◆ **What is expected**:
Set down each line of the material that follows, exactly, with no pictures.

◆ **Stored data**:

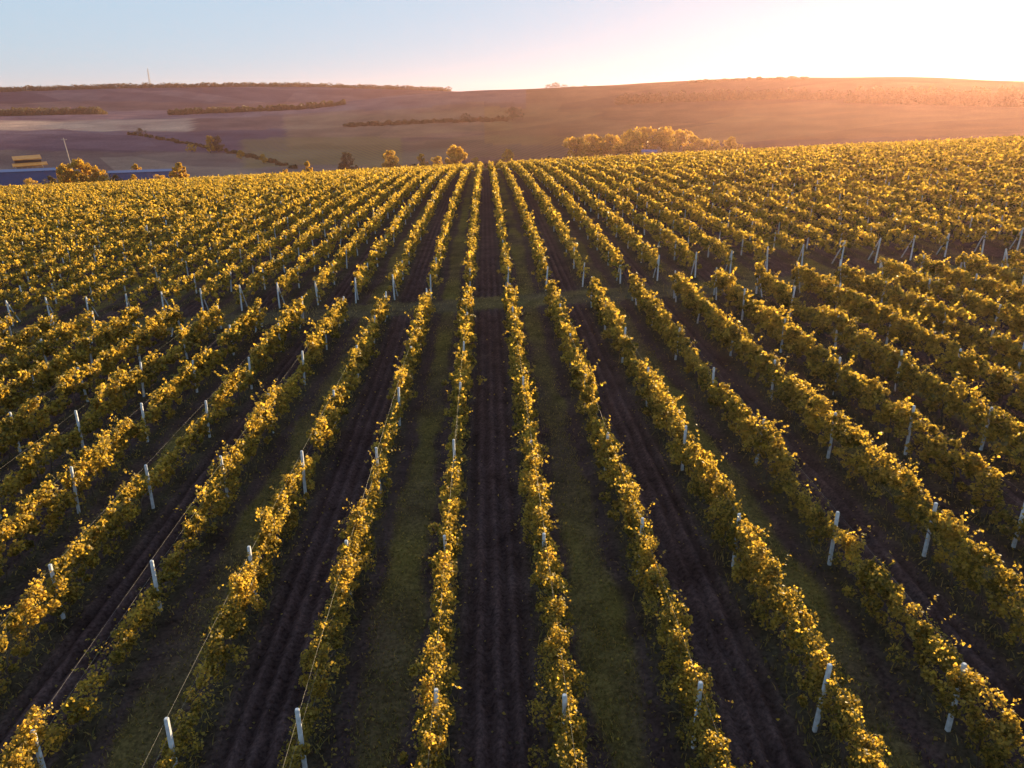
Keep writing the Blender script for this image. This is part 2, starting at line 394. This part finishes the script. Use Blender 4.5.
def row_foliage(k, y0, y1, block):
    """leaf blades of one vine row, in world coordinates; returns mesh and the list of vine positions"""
    x0 = row_x(k); step = 1.12
    yv = np.arange(y0 + .35, y1, step); yv = yv + rng.uniform(-.12, .12, len(yv))
    thin = noise1(yv * .27, k * 3 + 1) * .75 + noise1(yv * .55, k * 5 + 2) * .45
    lim = .62
    if block == 'front':
        lim = {-1: .55, -2: .48, -3: .22, -4: .25, -5: .40, -6: .35, -7: .45}.get(k, .58)
        lim = lim + .5 * sstep(36, 46, yv)
    vig = np.clip(1.0 - sstep(lim - .35, lim + .12, thin) * .95, .16 if block == 'front' else .5, 1)       # vigour 0..1
    d = np.hypot(np.hypot(yv, x0), 12)
    if block == 'front':
        nclump, nleaf = 20, 40
        ls = np.clip(.0035 * d, .064, .16)
    else:
        nclump, nleaf = 10, 12
        ls = np.clip(.0030 * d, .2, .42)
    cen = []; rad = []; siz = []; cnt = []
    for i, yy in enumerate(yv):
        if vig[i] < .06: continue
        m = max(2, int(round(nclump * (.35 + .65 * vig[i]) * rng.uniform(.85, 1.15))))
        if block == 'back': m = max(3, m)
        top = (1.74 if block == 'front' else 1.86) + .16 * noise1(yy * .5, k + 40) + .10 * rng.normal() - .72 * (1 - vig[i])
        h = rng.beta(1.5, 1.0, m)
        zc = .48 + (top - .48) * h + .0
        wid = (.065 + .25 * (1 - h) ** .8 * np.minimum(1, .45 + h * 1.6)) * (.6 + .4 * vig[i])
        xc = rng.normal(0, 1, m) * wid + .07 * noise1(yy * .4, k + 9)
        yc = yy + rng.uniform(-.68, .68, m)
        cen.append(np.stack([x0 + xc, yc, zc], -1)); rad.append(rng.uniform(.10, .27, m)); siz.append(np.full(m, ls[i]))
        cnt.append(np.full(m, max(3, nleaf * (.105 / ls[i]) ** 1.6 if block == 'front' else max(4, nleaf * (.2 / ls[i]) ** 1.2))))
        # shoots that stick out above or arch sideways
        for _ in range(rng.integers(3, 8) if block == 'front' else rng.integers(0, 3)):
            a = rng.uniform(0, 2 * math.pi); L = rng.uniform(.25, .95); q = np.linspace(.15, 1, 5)
            up = rng.uniform(.3, 1)
            cx = x0 + rng.normal(0, .12) + math.cos(a) * L * q * (1 - up * .6); cyy = yy + rng.uniform(-.5, .5) + math.sin(a) * L * q * .7
            zz = top - .12 + L * up * q - .55 * q * q * L * (1.3 - up)
            cen.append(np.stack([cx, cyy, zz], -1)); rad.append(np.full(5, .05)); siz.append(np.full(5, ls[i] * .85)); cnt.append(np.full(5, 2.2 if block == 'front' else 1.2))
        # a few low suckers and weeds at the foot
    if not cen: return None, []
    cen = np.concatenate(cen); rad = np.concatenate(rad); siz = np.concatenate(siz); cnt = np.maximum(1, np.round(np.concatenate(cnt))).astype(int)
    ci = np.repeat(np.arange(len(cen)), cnt)
    off = rng.normal(size=(len(ci), 3)); off /= np.linalg.norm(off, axis=1)[:, None]
    rr = rng.uniform(.25, 1, len(ci)) ** .6
    p = cen[ci] + off * (rad[ci] * rr)[:, None] * np.array((.95, 1.25, 1.0))
    p[:, 2] = np.maximum(p[:, 2], .12)
    p[:, 2] += ground_z(p[:, 0], p[:, 1])
    near = block == 'front' and abs(x0) < 24
    V, Fc = leaf_faces(p, siz[ci], .35, 'lobed' if near else 'kite', off * .9)
    return mesh_np('foliage', V - np.array((x0, y0, gz(x0, y0))), Fc, VINE), [y for y, g in zip(yv, vig) if g > .2]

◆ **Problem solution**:
Keep writing the Blender script for this image. This is part 2, starting at line 394. This part finishes the script. Use Blender 4.5.
def row_foliage(k, y0, y1, block):
    """leaf blades of one vine row, in world coordinates; returns mesh and the list of vine positions"""
    x0 = row_x(k); step = 1.12
    yv = np.arange(y0 + .35, y1, step); yv = yv + rng.uniform(-.12, .12, len(yv))
    thin = noise1(yv * .27, k * 3 + 1) * .75 + noise1(yv * .55, k * 5 + 2) * .45
    lim = .62
    if block == 'front':
        lim = {-1: .55, -2: .48, -3: .22, -4: .25, -5: .40, -6: .35, -7: .45}.get(k, .58)
        lim = lim + .5 * sstep(36, 46, yv)
    vig = np.clip(1.0 - sstep(lim - .35, lim + .12, thin) * .95, .16 if block == 'front' else .5, 1)       # vigour 0..1
    d = np.hypot(np.hypot(yv, x0), 12)
    if block == 'front':
        nclump, nleaf = 20, 40
        ls = np.clip(.0035 * d, .064, .16)
    else:
        nclump, nleaf = 10, 12
        ls = np.clip(.0030 * d, .2, .42)
    cen = []; rad = []; siz = []; cnt = []
    for i, yy in enumerate(yv):
        if vig[i] < .06: continue
        m = max(2, int(round(nclump * (.35 + .65 * vig[i]) * rng.uniform(.85, 1.15))))
        if block == 'back': m = max(3, m)
        top = (1.74 if block == 'front' else 1.86) + .16 * noise1(yy * .5, k + 40) + .10 * rng.normal() - .72 * (1 - vig[i])
        h = rng.beta(1.5, 1.0, m)
        zc = .48 + (top - .48) * h + .0
        wid = (.065 + .25 * (1 - h) ** .8 * np.minimum(1, .45 + h * 1.6)) * (.6 + .4 * vig[i])
        xc = rng.normal(0, 1, m) * wid + .07 * noise1(yy * .4, k + 9)
        yc = yy + rng.uniform(-.68, .68, m)
        cen.append(np.stack([x0 + xc, yc, zc], -1)); rad.append(rng.uniform(.10, .27, m)); siz.append(np.full(m, ls[i]))
        cnt.append(np.full(m, max(3, nleaf * (.105 / ls[i]) ** 1.6 if block == 'front' else max(4, nleaf * (.2 / ls[i]) ** 1.2))))
        # shoots that stick out above or arch sideways
        for _ in range(rng.integers(3, 8) if block == 'front' else rng.integers(0, 3)):
            a = rng.uniform(0, 2 * math.pi); L = rng.uniform(.25, .95); q = np.linspace(.15, 1, 5)
            up = rng.uniform(.3, 1)
            cx = x0 + rng.normal(0, .12) + math.cos(a) * L * q * (1 - up * .6); cyy = yy + rng.uniform(-.5, .5) + math.sin(a) * L * q * .7
            zz = top - .12 + L * up * q - .55 * q * q * L * (1.3 - up)
            cen.append(np.stack([cx, cyy, zz], -1)); rad.append(np.full(5, .05)); siz.append(np.full(5, ls[i] * .85)); cnt.append(np.full(5, 2.2 if block == 'front' else 1.2))
        # a few low suckers and weeds at the foot
    if not cen: return None, []
    cen = np.concatenate(cen); rad = np.concatenate(rad); siz = np.concatenate(siz); cnt = np.maximum(1, np.round(np.concatenate(cnt))).astype(int)
    ci = np.repeat(np.arange(len(cen)), cnt)
    off = rng.normal(size=(len(ci), 3)); off /= np.linalg.norm(off, axis=1)[:, None]
    rr = rng.uniform(.25, 1, len(ci)) ** .6
    p = cen[ci] + off * (rad[ci] * rr)[:, None] * np.array((.95, 1.25, 1.0))
    p[:, 2] = np.maximum(p[:, 2], .12)
    p[:, 2] += ground_z(p[:, 0], p[:, 1])
    near = block == 'front' and abs(x0) < 24
    V, Fc = leaf_faces(p, siz[ci], .35, 'lobed' if near else 'kite', off * .9)
    return mesh_np('foliage', V - np.array((x0, y0, gz(x0, y0))), Fc, VINE), [y for y, g in zip(yv, vig) if g > .2]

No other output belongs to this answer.